In my early days researching this project I found a note – in crayon, scrawled – it said “I want to go home.” Who was that person? What were the conditions of his or her life?
When I got tired because of the hard work, discouraged because the work is long, I remembered that note and the stories of Vic and Joe and Patti, and remembered that they were the ones who had it hard. And from that perspective my job was and is really easy: listen, look and tell others.
This project is about the first institution for people defined as mentally and developmentally disabled. It’s about how institutional walls acted to contain people. And to contain we have to define – what’s in and what’s out. Working on this project, working on a project about how containers define those we contain showed me that it’s not only the disability that presents the problem but our, to borrow your festival’s title, our picture of it, our notion of disability and the conditions of the humans whose lives with disability we see and define.
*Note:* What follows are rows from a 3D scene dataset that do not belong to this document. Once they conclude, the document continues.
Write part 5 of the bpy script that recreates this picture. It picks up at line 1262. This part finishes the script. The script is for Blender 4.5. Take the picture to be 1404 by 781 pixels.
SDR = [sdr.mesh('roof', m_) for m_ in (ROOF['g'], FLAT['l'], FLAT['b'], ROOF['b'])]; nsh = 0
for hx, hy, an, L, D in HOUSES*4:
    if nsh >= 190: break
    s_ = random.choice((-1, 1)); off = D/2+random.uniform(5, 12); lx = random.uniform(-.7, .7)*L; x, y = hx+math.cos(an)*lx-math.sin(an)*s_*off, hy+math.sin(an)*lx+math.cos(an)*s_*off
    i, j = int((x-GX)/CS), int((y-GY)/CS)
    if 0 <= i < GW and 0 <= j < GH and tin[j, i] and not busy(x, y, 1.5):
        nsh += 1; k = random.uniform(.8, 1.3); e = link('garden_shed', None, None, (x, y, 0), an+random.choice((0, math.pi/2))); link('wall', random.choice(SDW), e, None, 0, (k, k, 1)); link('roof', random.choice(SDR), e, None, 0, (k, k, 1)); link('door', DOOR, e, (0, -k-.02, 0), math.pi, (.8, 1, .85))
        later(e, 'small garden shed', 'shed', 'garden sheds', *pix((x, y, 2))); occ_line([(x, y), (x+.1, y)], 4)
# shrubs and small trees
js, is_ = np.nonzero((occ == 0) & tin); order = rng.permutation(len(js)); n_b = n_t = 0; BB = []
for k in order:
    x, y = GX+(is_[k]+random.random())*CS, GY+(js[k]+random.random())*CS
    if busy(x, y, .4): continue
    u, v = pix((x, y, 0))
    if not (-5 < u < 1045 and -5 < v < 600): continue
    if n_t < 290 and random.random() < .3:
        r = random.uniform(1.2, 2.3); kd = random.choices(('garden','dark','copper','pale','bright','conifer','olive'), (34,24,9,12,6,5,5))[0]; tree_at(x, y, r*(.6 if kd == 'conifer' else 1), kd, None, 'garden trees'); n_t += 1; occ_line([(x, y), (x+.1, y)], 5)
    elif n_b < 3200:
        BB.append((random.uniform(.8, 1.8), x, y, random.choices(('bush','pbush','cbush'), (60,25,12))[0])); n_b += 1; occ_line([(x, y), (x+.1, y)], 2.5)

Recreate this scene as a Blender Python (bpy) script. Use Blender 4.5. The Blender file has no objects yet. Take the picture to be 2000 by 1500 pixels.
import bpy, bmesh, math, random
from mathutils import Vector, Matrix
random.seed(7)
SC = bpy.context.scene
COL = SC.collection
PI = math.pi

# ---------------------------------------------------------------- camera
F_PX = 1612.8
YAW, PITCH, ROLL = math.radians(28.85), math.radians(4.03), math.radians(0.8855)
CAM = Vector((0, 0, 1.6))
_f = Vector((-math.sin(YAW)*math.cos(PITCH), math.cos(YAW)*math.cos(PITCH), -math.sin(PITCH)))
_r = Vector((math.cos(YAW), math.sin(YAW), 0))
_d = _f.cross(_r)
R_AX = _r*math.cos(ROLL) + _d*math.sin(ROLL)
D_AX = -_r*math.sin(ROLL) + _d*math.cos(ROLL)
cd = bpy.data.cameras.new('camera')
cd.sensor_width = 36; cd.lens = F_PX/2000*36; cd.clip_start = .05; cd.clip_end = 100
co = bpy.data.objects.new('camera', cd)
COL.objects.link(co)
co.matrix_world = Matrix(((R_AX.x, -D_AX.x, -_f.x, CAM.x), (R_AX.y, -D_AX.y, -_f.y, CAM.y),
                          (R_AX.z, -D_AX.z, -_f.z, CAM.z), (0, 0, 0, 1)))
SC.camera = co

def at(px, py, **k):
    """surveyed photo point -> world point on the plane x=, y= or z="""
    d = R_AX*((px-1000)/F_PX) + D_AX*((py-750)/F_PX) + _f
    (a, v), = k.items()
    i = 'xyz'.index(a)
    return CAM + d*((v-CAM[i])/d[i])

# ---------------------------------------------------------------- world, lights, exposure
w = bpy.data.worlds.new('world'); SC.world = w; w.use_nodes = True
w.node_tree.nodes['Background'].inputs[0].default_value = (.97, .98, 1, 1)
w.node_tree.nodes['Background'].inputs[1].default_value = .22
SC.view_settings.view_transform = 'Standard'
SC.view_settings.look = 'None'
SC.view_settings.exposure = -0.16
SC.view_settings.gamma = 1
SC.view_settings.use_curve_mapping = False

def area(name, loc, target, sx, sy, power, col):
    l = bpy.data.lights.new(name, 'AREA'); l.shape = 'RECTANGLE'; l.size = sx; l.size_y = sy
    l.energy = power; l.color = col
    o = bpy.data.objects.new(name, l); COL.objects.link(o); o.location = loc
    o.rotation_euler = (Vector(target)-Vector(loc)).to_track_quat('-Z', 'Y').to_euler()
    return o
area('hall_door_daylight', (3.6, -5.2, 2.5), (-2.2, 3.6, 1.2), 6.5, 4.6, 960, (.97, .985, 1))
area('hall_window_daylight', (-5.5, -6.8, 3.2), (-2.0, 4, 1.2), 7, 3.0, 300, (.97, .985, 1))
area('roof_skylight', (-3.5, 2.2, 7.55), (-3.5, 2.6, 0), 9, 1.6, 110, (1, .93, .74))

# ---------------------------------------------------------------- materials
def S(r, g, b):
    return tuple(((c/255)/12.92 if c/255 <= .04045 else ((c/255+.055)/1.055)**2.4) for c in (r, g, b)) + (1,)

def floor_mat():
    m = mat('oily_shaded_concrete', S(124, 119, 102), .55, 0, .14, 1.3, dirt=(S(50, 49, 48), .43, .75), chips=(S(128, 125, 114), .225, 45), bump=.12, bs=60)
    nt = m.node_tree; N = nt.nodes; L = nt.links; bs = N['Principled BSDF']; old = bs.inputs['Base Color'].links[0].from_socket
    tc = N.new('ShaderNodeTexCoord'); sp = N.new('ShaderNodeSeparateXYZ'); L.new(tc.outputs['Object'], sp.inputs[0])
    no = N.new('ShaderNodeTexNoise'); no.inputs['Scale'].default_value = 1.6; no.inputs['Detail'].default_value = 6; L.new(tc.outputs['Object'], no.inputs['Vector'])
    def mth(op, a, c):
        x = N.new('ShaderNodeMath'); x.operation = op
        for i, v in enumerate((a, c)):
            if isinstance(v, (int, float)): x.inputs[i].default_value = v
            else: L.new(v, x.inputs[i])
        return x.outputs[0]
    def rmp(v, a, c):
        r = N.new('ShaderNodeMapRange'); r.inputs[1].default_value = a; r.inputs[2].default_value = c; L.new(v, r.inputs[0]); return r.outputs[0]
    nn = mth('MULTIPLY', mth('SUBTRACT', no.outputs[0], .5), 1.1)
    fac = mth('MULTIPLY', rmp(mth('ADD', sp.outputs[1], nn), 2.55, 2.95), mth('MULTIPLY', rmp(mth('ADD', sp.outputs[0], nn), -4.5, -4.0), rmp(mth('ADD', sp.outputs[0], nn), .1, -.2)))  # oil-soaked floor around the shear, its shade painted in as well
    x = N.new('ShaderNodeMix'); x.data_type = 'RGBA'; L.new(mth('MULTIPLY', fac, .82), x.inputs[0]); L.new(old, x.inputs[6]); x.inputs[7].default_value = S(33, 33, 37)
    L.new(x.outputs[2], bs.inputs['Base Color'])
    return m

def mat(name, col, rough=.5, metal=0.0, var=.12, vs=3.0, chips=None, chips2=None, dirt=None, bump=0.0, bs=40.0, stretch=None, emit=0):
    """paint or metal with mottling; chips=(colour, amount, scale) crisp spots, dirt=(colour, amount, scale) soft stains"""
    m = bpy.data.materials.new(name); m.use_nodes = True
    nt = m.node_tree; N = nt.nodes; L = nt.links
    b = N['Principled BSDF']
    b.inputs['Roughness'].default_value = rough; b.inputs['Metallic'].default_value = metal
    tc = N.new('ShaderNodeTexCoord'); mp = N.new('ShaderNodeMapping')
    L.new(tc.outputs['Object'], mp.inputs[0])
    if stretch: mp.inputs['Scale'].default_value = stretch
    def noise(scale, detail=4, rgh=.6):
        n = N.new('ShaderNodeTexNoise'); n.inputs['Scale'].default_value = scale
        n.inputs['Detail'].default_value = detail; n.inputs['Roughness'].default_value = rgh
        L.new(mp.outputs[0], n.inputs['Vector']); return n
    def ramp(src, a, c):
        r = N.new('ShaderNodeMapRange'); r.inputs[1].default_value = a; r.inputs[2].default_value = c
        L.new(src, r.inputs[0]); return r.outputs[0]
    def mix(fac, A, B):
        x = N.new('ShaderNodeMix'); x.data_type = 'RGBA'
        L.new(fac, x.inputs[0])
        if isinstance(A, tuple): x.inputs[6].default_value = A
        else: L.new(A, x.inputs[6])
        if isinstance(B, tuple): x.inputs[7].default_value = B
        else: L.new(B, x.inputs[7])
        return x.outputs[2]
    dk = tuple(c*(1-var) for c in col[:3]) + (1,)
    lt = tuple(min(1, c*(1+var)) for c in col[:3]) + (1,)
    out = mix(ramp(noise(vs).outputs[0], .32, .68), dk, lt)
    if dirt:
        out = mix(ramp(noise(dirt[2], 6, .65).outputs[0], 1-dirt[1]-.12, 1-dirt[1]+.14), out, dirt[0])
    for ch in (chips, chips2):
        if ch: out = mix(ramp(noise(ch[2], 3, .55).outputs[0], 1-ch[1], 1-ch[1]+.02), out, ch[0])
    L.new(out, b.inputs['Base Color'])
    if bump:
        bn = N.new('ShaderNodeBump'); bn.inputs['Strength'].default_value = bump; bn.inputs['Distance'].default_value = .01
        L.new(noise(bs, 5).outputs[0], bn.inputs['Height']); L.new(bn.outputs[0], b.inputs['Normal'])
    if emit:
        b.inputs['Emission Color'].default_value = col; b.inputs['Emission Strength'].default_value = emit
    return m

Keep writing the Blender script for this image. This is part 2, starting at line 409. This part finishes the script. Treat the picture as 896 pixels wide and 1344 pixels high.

But I also wanted my audience to spend time in a place where we cannot simply explain away disability. It is not the case that we can say that disability is MERELY a state of mind. When someone needs to be fed, moved, even in a sense spoken for, as is the case of one of our films stars, Patti Hillis, there is a disability, a particular experience that requires an adjustment from “normal” experience. Patti confronts us with a way of relating with the world that is markedly different from most others. But in showing her distinct experience, we can see that familiarity. She wants to go out into the air, and feel a spring breeze on her cheeks.
So thank you for your recognition of stories like Patti’s and the complex web that it weaves with others. It feels like a recognition of the spirit of that person who said, so we could hear it, years later, but loud and clear, “I want to go home.” I imagine that person looking out one of Fernald windows, wondering and hoping we can hear. Your festival now has heard that voice as you’ve welcomed many others. Thank you.